> What the exercise asks: Verbatim output of all the material below is required.

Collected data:
++++

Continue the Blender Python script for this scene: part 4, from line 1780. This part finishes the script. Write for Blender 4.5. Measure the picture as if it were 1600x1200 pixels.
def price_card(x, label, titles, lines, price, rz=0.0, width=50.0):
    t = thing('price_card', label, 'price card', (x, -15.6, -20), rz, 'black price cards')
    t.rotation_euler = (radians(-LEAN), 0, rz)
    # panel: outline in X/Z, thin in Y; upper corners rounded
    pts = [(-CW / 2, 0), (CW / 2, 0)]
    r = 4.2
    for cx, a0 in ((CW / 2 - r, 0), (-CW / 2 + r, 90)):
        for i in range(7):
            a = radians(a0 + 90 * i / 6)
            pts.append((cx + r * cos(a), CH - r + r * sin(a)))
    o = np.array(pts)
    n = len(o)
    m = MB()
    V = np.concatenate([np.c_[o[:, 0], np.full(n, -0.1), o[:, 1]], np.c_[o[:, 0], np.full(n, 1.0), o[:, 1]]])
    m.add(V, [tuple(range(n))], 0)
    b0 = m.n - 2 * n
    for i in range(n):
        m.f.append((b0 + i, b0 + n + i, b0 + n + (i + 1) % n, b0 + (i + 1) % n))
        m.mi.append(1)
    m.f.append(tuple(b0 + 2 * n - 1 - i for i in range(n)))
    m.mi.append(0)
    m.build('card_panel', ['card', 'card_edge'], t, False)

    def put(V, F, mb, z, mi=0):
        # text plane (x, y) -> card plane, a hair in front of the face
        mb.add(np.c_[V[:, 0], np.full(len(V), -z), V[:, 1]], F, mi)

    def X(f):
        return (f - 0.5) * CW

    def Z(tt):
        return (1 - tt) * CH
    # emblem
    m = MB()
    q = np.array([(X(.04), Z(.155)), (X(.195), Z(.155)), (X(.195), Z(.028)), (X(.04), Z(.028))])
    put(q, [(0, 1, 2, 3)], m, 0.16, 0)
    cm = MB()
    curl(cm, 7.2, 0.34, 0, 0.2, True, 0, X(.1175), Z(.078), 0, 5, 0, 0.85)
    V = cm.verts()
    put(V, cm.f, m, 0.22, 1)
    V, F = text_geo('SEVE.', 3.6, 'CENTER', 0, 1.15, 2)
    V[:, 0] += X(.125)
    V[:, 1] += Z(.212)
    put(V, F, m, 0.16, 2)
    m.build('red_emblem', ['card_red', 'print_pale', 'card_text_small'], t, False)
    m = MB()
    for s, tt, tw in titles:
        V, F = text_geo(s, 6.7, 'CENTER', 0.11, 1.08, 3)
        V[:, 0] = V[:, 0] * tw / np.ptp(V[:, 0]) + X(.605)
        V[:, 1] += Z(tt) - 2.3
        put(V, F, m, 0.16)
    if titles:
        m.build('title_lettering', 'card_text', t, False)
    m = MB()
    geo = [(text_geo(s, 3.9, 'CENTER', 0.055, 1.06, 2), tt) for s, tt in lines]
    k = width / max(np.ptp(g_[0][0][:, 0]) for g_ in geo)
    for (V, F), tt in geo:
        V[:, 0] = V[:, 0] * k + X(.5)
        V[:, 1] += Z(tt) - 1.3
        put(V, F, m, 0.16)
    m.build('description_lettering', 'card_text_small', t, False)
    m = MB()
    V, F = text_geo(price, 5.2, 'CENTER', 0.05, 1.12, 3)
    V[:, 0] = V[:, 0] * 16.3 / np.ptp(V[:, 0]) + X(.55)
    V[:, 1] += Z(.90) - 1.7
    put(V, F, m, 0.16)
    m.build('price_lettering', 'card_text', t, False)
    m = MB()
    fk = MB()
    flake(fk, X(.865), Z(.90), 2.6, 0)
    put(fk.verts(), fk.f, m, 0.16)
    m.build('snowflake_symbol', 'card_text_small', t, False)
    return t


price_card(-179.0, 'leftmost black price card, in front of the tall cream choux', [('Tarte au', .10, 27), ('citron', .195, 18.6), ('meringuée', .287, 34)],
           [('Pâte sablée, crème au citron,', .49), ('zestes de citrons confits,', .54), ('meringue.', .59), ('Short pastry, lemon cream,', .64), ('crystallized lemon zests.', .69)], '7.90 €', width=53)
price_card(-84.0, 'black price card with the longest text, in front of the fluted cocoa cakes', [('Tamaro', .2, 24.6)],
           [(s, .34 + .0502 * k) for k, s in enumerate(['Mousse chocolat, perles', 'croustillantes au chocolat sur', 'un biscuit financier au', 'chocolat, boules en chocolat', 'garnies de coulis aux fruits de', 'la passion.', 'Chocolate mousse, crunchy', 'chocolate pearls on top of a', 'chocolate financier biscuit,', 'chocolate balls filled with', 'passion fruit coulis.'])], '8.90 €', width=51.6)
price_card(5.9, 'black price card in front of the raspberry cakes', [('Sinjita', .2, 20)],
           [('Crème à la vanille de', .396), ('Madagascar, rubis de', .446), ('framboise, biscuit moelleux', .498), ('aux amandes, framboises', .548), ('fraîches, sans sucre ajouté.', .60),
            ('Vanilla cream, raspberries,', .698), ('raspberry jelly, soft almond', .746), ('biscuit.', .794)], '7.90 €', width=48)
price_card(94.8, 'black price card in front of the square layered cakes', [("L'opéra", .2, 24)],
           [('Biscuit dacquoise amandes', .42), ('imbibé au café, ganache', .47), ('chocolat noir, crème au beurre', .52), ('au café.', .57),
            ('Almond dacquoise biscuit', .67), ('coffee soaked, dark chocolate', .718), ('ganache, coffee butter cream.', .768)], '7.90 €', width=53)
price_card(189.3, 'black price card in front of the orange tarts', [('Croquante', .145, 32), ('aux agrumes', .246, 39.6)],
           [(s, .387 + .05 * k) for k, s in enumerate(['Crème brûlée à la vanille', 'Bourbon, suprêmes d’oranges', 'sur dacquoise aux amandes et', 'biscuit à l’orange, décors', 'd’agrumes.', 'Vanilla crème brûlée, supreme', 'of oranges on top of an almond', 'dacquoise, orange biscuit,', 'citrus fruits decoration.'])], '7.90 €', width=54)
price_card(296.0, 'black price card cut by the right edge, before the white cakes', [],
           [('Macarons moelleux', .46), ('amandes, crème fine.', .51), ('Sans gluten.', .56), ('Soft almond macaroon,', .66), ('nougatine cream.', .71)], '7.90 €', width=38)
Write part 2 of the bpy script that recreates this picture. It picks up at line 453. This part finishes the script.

++++

> Result of this task:
Continue the Blender Python script for this scene: part 4, from line 1780. This part finishes the script. Write for Blender 4.5. Measure the picture as if it were 1600x1200 pixels.
def price_card(x, label, titles, lines, price, rz=0.0, width=50.0):
    t = thing('price_card', label, 'price card', (x, -15.6, -20), rz, 'black price cards')
    t.rotation_euler = (radians(-LEAN), 0, rz)
    # panel: outline in X/Z, thin in Y; upper corners rounded
    pts = [(-CW / 2, 0), (CW / 2, 0)]
    r = 4.2
    for cx, a0 in ((CW / 2 - r, 0), (-CW / 2 + r, 90)):
        for i in range(7):
            a = radians(a0 + 90 * i / 6)
            pts.append((cx + r * cos(a), CH - r + r * sin(a)))
    o = np.array(pts)
    n = len(o)
    m = MB()
    V = np.concatenate([np.c_[o[:, 0], np.full(n, -0.1), o[:, 1]], np.c_[o[:, 0], np.full(n, 1.0), o[:, 1]]])
    m.add(V, [tuple(range(n))], 0)
    b0 = m.n - 2 * n
    for i in range(n):
        m.f.append((b0 + i, b0 + n + i, b0 + n + (i + 1) % n, b0 + (i + 1) % n))
        m.mi.append(1)
    m.f.append(tuple(b0 + 2 * n - 1 - i for i in range(n)))
    m.mi.append(0)
    m.build('card_panel', ['card', 'card_edge'], t, False)

    def put(V, F, mb, z, mi=0):
        # text plane (x, y) -> card plane, a hair in front of the face
        mb.add(np.c_[V[:, 0], np.full(len(V), -z), V[:, 1]], F, mi)

    def X(f):
        return (f - 0.5) * CW

    def Z(tt):
        return (1 - tt) * CH
    # emblem
    m = MB()
    q = np.array([(X(.04), Z(.155)), (X(.195), Z(.155)), (X(.195), Z(.028)), (X(.04), Z(.028))])
    put(q, [(0, 1, 2, 3)], m, 0.16, 0)
    cm = MB()
    curl(cm, 7.2, 0.34, 0, 0.2, True, 0, X(.1175), Z(.078), 0, 5, 0, 0.85)
    V = cm.verts()
    put(V, cm.f, m, 0.22, 1)
    V, F = text_geo('SEVE.', 3.6, 'CENTER', 0, 1.15, 2)
    V[:, 0] += X(.125)
    V[:, 1] += Z(.212)
    put(V, F, m, 0.16, 2)
    m.build('red_emblem', ['card_red', 'print_pale', 'card_text_small'], t, False)
    m = MB()
    for s, tt, tw in titles:
        V, F = text_geo(s, 6.7, 'CENTER', 0.11, 1.08, 3)
        V[:, 0] = V[:, 0] * tw / np.ptp(V[:, 0]) + X(.605)
        V[:, 1] += Z(tt) - 2.3
        put(V, F, m, 0.16)
    if titles:
        m.build('title_lettering', 'card_text', t, False)
    m = MB()
    geo = [(text_geo(s, 3.9, 'CENTER', 0.055, 1.06, 2), tt) for s, tt in lines]
    k = width / max(np.ptp(g_[0][0][:, 0]) for g_ in geo)
    for (V, F), tt in geo:
        V[:, 0] = V[:, 0] * k + X(.5)
        V[:, 1] += Z(tt) - 1.3
        put(V, F, m, 0.16)
    m.build('description_lettering', 'card_text_small', t, False)
    m = MB()
    V, F = text_geo(price, 5.2, 'CENTER', 0.05, 1.12, 3)
    V[:, 0] = V[:, 0] * 16.3 / np.ptp(V[:, 0]) + X(.55)
    V[:, 1] += Z(.90) - 1.7
    put(V, F, m, 0.16)
    m.build('price_lettering', 'card_text', t, False)
    m = MB()
    fk = MB()
    flake(fk, X(.865), Z(.90), 2.6, 0)
    put(fk.verts(), fk.f, m, 0.16)
    m.build('snowflake_symbol', 'card_text_small', t, False)
    return t


price_card(-179.0, 'leftmost black price card, in front of the tall cream choux', [('Tarte au', .10, 27), ('citron', .195, 18.6), ('meringuée', .287, 34)],
           [('Pâte sablée, crème au citron,', .49), ('zestes de citrons confits,', .54), ('meringue.', .59), ('Short pastry, lemon cream,', .64), ('crystallized lemon zests.', .69)], '7.90 €', width=53)
price_card(-84.0, 'black price card with the longest text, in front of the fluted cocoa cakes', [('Tamaro', .2, 24.6)],
           [(s, .34 + .0502 * k) for k, s in enumerate(['Mousse chocolat, perles', 'croustillantes au chocolat sur', 'un biscuit financier au', 'chocolat, boules en chocolat', 'garnies de coulis aux fruits de', 'la passion.', 'Chocolate mousse, crunchy', 'chocolate pearls on top of a', 'chocolate financier biscuit,', 'chocolate balls filled with', 'passion fruit coulis.'])], '8.90 €', width=51.6)
price_card(5.9, 'black price card in front of the raspberry cakes', [('Sinjita', .2, 20)],
           [('Crème à la vanille de', .396), ('Madagascar, rubis de', .446), ('framboise, biscuit moelleux', .498), ('aux amandes, framboises', .548), ('fraîches, sans sucre ajouté.', .60),
            ('Vanilla cream, raspberries,', .698), ('raspberry jelly, soft almond', .746), ('biscuit.', .794)], '7.90 €', width=48)
price_card(94.8, 'black price card in front of the square layered cakes', [("L'opéra", .2, 24)],
           [('Biscuit dacquoise amandes', .42), ('imbibé au café, ganache', .47), ('chocolat noir, crème au beurre', .52), ('au café.', .57),
            ('Almond dacquoise biscuit', .67), ('coffee soaked, dark chocolate', .718), ('ganache, coffee butter cream.', .768)], '7.90 €', width=53)
price_card(189.3, 'black price card in front of the orange tarts', [('Croquante', .145, 32), ('aux agrumes', .246, 39.6)],
           [(s, .387 + .05 * k) for k, s in enumerate(['Crème brûlée à la vanille', 'Bourbon, suprêmes d’oranges', 'sur dacquoise aux amandes et', 'biscuit à l’orange, décors', 'd’agrumes.', 'Vanilla crème brûlée, supreme', 'of oranges on top of an almond', 'dacquoise, orange biscuit,', 'citrus fruits decoration.'])], '7.90 €', width=54)
price_card(296.0, 'black price card cut by the right edge, before the white cakes', [],
           [('Macarons moelleux', .46), ('amandes, crème fine.', .51), ('Sans gluten.', .56), ('Soft almond macaroon,', .66), ('nougatine cream.', .71)], '7.90 €', width=38)
Write part 2 of the bpy script that recreates this picture. It picks up at line 453. This part finishes the script.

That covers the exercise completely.